# Supplied material

⁂

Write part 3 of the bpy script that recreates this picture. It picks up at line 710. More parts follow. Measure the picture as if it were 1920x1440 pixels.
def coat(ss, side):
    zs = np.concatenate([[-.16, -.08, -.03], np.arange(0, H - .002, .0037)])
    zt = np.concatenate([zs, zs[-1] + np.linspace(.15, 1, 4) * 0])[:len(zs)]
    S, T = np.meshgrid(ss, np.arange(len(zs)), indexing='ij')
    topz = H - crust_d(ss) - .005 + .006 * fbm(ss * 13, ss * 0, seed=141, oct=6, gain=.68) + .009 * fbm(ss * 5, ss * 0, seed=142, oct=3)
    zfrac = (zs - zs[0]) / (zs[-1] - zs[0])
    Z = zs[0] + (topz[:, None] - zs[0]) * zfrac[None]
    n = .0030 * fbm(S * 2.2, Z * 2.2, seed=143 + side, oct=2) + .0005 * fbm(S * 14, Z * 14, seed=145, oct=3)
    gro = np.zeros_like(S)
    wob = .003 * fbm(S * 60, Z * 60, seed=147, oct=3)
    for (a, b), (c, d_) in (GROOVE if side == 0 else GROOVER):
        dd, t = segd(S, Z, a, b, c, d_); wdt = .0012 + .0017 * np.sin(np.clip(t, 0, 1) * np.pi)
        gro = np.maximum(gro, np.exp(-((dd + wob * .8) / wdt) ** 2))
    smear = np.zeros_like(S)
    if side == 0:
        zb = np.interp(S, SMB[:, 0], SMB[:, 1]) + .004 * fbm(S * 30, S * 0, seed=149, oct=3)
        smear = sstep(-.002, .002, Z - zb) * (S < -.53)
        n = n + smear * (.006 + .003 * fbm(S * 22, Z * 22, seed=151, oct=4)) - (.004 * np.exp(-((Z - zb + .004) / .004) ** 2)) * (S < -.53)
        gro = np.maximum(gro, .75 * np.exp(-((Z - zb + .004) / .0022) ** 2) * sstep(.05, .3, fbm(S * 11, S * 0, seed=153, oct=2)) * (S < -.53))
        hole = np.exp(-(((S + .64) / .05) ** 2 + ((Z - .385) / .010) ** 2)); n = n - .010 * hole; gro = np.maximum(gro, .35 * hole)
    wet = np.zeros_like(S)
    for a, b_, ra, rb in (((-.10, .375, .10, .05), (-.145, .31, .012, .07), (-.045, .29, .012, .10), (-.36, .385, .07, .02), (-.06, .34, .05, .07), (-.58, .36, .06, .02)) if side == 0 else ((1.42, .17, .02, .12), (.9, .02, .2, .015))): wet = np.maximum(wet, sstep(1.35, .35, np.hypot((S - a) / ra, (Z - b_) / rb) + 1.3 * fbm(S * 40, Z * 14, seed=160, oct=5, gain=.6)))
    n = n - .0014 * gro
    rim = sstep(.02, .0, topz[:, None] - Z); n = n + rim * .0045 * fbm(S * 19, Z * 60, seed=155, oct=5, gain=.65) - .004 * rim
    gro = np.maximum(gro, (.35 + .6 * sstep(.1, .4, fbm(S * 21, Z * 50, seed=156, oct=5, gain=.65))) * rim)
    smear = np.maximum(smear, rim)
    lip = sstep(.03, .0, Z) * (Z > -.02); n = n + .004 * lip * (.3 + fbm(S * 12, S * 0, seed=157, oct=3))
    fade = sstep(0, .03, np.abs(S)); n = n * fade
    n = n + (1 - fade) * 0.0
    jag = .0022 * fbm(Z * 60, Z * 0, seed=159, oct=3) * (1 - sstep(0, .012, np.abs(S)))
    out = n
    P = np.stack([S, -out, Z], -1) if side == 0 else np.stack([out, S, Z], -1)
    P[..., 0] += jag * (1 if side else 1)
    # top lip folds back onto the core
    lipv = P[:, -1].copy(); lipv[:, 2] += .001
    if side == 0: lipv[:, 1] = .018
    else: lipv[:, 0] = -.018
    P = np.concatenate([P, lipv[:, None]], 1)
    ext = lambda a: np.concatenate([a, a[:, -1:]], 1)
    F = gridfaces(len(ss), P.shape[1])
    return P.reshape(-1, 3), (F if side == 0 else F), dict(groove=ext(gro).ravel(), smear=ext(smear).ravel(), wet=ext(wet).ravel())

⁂

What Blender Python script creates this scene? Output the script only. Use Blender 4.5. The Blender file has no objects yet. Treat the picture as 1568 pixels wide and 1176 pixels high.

⁂

How many lines of the listing include the string "picture"? Answer with the number alone.

2